The task
The records below must be retyped exactly.

Available records
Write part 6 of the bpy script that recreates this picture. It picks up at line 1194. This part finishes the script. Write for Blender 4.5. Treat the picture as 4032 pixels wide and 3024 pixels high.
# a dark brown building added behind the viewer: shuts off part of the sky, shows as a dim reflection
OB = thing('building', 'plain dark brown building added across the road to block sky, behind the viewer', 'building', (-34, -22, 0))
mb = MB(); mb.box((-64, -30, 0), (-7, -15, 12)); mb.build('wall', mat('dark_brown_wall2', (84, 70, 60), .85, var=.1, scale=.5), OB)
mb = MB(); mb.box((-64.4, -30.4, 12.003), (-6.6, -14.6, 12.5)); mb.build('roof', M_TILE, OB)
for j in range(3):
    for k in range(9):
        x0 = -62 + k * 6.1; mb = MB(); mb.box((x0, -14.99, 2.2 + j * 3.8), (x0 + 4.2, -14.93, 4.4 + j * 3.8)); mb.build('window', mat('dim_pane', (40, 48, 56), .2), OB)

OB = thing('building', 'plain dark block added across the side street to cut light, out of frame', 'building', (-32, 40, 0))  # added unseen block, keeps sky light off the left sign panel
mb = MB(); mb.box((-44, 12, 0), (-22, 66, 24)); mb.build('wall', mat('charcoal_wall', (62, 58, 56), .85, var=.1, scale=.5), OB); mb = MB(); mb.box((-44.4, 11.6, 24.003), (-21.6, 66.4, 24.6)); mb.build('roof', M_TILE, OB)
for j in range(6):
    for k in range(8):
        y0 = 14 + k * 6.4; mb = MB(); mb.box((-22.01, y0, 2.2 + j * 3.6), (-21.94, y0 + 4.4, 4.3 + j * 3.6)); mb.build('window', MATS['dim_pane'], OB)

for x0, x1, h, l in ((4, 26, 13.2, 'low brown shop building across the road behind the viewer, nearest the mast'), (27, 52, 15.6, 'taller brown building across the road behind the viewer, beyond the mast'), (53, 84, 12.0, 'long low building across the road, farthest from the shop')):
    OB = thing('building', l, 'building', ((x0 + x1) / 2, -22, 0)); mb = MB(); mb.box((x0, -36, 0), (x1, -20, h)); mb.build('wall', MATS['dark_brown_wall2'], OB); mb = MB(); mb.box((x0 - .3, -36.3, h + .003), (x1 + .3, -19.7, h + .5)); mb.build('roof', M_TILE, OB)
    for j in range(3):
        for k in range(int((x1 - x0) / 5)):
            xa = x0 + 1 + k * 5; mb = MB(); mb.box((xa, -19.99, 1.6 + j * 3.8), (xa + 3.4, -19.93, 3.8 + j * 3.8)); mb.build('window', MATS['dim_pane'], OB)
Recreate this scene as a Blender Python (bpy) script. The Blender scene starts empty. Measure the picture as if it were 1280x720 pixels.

Exercise output
Write part 6 of the bpy script that recreates this picture. It picks up at line 1194. This part finishes the script. Write for Blender 4.5. Treat the picture as 4032 pixels wide and 3024 pixels high.
# a dark brown building added behind the viewer: shuts off part of the sky, shows as a dim reflection
OB = thing('building', 'plain dark brown building added across the road to block sky, behind the viewer', 'building', (-34, -22, 0))
mb = MB(); mb.box((-64, -30, 0), (-7, -15, 12)); mb.build('wall', mat('dark_brown_wall2', (84, 70, 60), .85, var=.1, scale=.5), OB)
mb = MB(); mb.box((-64.4, -30.4, 12.003), (-6.6, -14.6, 12.5)); mb.build('roof', M_TILE, OB)
for j in range(3):
    for k in range(9):
        x0 = -62 + k * 6.1; mb = MB(); mb.box((x0, -14.99, 2.2 + j * 3.8), (x0 + 4.2, -14.93, 4.4 + j * 3.8)); mb.build('window', mat('dim_pane', (40, 48, 56), .2), OB)

OB = thing('building', 'plain dark block added across the side street to cut light, out of frame', 'building', (-32, 40, 0))  # added unseen block, keeps sky light off the left sign panel
mb = MB(); mb.box((-44, 12, 0), (-22, 66, 24)); mb.build('wall', mat('charcoal_wall', (62, 58, 56), .85, var=.1, scale=.5), OB); mb = MB(); mb.box((-44.4, 11.6, 24.003), (-21.6, 66.4, 24.6)); mb.build('roof', M_TILE, OB)
for j in range(6):
    for k in range(8):
        y0 = 14 + k * 6.4; mb = MB(); mb.box((-22.01, y0, 2.2 + j * 3.6), (-21.94, y0 + 4.4, 4.3 + j * 3.6)); mb.build('window', MATS['dim_pane'], OB)

for x0, x1, h, l in ((4, 26, 13.2, 'low brown shop building across the road behind the viewer, nearest the mast'), (27, 52, 15.6, 'taller brown building across the road behind the viewer, beyond the mast'), (53, 84, 12.0, 'long low building across the road, farthest from the shop')):
    OB = thing('building', l, 'building', ((x0 + x1) / 2, -22, 0)); mb = MB(); mb.box((x0, -36, 0), (x1, -20, h)); mb.build('wall', MATS['dark_brown_wall2'], OB); mb = MB(); mb.box((x0 - .3, -36.3, h + .003), (x1 + .3, -19.7, h + .5)); mb.build('roof', M_TILE, OB)
    for j in range(3):
        for k in range(int((x1 - x0) / 5)):
            xa = x0 + 1 + k * 5; mb = MB(); mb.box((xa, -19.99, 1.6 + j * 3.8), (xa + 3.4, -19.93, 3.8 + j * 3.8)); mb.build('window', MATS['dim_pane'], OB)
Recreate this scene as a Blender Python (bpy) script. The Blender scene starts empty. Measure the picture as if it were 1280x720 pixels.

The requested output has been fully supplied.